Aumenta il lavoro interinale a Modena. Nel 2003 gli avviamenti con questo tipo di contratto cosiddetto di “lavoro in affitto” sono più che raddoppiati rispetto al 2001 (da settemila a oltre 15 mila). In crescita anche il numero degli avviamenti al lavoro a tempo determinato (quasi 46 mila nel 2003, quando nel 2001 erano 36 mila), mentre risultano stazionari i contratti a tempo indeterminato (circa 27 mila).


Sono solo alcuni dei dati contenuti nel “Rapporto 2003 sul mercato del lavoro a Modena” che viene presentato domnai pomeriggio, a partire dalle 15.30, nella sala conferenze dell’assessorato al Lavoro della Provincia di Modena.

Dopo l’introduzione di Giorgio Razzoli, assessore provinciale al Lavoro, Tommaso Gennari presenta i dati del rapporto che saranno messi a confronto quelli regionali e nazionali nell’intervento di Paolo De Castro, presidente di Modena.

“In questa indagine – sottolinea Razzoli – per la prima volta concentriamo l’analisi sulle caratteristiche della forza lavoro, arrivando al livello individuale e soggettivo, privilegiando l’offerta rispetto alla domanda, con una attenzione particolare all’occupazione femminile”.

Sulla base dei dati forniti dai Centri per l’impiego della Provincia di Modena, risulta che nel 2003 le aziende private modenesi hanno effettuato oltre 100 mila assunzioni di cui circa il 72 per cento con contratti a termine.

I settori che esprimono la maggior domanda di lavoro sono i servizi, in particolare alle imprese, con quasi il 50 per cento dei contratti (dato in crescita rispetto al 2001) e l’industria con il 32 per cento che però risulta in leggero calo, sempre rispetto al 2001: un dato che evidenzia la fase congiunturale negativa del settore industriale nazionale.
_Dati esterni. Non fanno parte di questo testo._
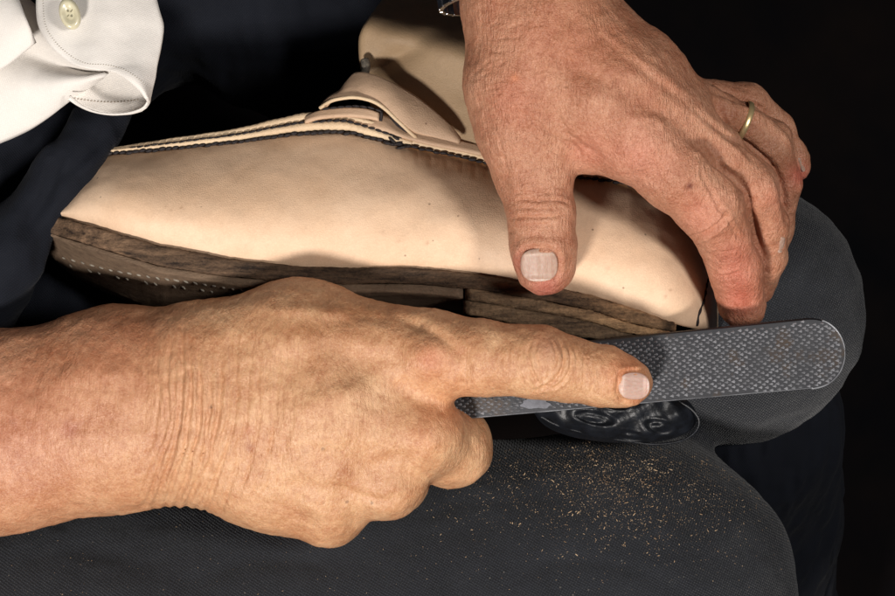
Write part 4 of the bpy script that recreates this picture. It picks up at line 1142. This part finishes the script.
# ------------------------------------------------------------------ shavings on the thigh
parts = []
def chip(x, y, size):
    h_ = hit(bvhT, x, y)
    if h_[0] is None or h_[0].z < -150: return
    n_ = np.array(h_[1]); c = np.array(h_[0]) + n_ * size * .3
    a = random.uniform(0, math.pi * 2); t = np.array([math.cos(a), math.sin(a), random.uniform(-.2, .2)])
    e = random.choice([.5, .8, 1.4, 2.0]) * size
    parts.append(blob(c, t, np.cross(n_, t), e, size * random.uniform(.35, .6), size * .4, n=5, m=3))
for k in range(5200):
    x = random.gauss(622, 96); y = random.gauss(450, 26) + abs(random.gauss(0, 34))
    if fbm(np.array([[x * .02, y * .03, 3.0]]), 90)[0] < random.uniform(-1.6, .3): continue
    if y < 416 or x > 790: continue
    chip(x, y, random.choice([.25, .28, .32, .38, .45, .55, .8]) * random.uniform(.8, 1.2))
for k in range(500):
    chip(random.uniform(0, 790), random.uniform(430, 596), random.uniform(.25, .5))
for k in range(26):
    chip(random.gauss(650, 60), random.gauss(475, 24), random.uniform(1.0, 1.5))
v, f = merge(parts)
tag(mesh_obj('leather_shavings', v, f, M_dust, None, smooth=False), 'fine pale leather shavings scattered over the dark trouser thigh', 'shavings', kind='stuff')

# ------------------------------------------------------------------ the floor far below
fl = 4200
n = 24; g = np.linspace(-fl, fl, n); V = [(x, y, -1350 + 6 * math.sin(x * .01) * math.sin(y * .013)) for y in g for x in g]
F = [(j * n + i, j * n + i + 1, (j + 1) * n + i + 1, (j + 1) * n + i) for j in range(n - 1) for i in range(n - 1)]
tag(mesh_obj('floor', V, F, M_floor), 'dark workshop floor in shadow', None, kind='structure')

# ------------------------------------------------------------------ camera and lamps
cam = bpy.data.cameras.new('camera'); co = bpy.data.objects.new('camera', cam); col.objects.link(co)
co.location = (0, 0, D * U); cam.sensor_width = 36; cam.lens = 36 * D / 895.0
cam.clip_start = 0.02; cam.clip_end = 20; sc.camera = co
def lamp(name, pos, tgt, size, power, colr):
    l = bpy.data.lights.new(name, 'AREA'); l.shape = 'DISK'; l.size = size; l.energy = power; l.color = colr
    o = bpy.data.objects.new(name, l); col.objects.link(o)
    p = Vector([c * U for c in pos]); t = Vector([c * U for c in tgt])
    o.location = p; o.rotation_euler = (t - p).to_track_quat('-Z', 'Y').to_euler()
lamp('flash_right', (1150, 80, 1900), (0, 0, 0), 0.15, 3.9, (1.0, 0.95, 0.90))
lamp('flash_left', (-700, -1220, 1800), (0, 0, 0), 0.14, 7.8, (1.0, 0.94, 0.885))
Complessivamente a Modena il 70 per cento della popolazione di età compresa tra i 15 e i 64 anni risulta occupata (a livello nazionale il dato è fermo a quota 56 per cento), il tasso di disoccupazione è al 3,1 per cento (in Italia è al 8,7 percento) ma sale al 4,9 per cento per le donne.
Tra le professioni più frequenti spiccano quelle tecniche (20 per cento), artigiani, operai specializzati e agricoltori (20 per cento), gli impiegati (14 per cento), le professioni qualificate nel commercio e servizi (13 per cento); i dirigenti e imprenditori sono il 3,4 per cento mentre le professioni non qualificate sono al 6,6 per cento.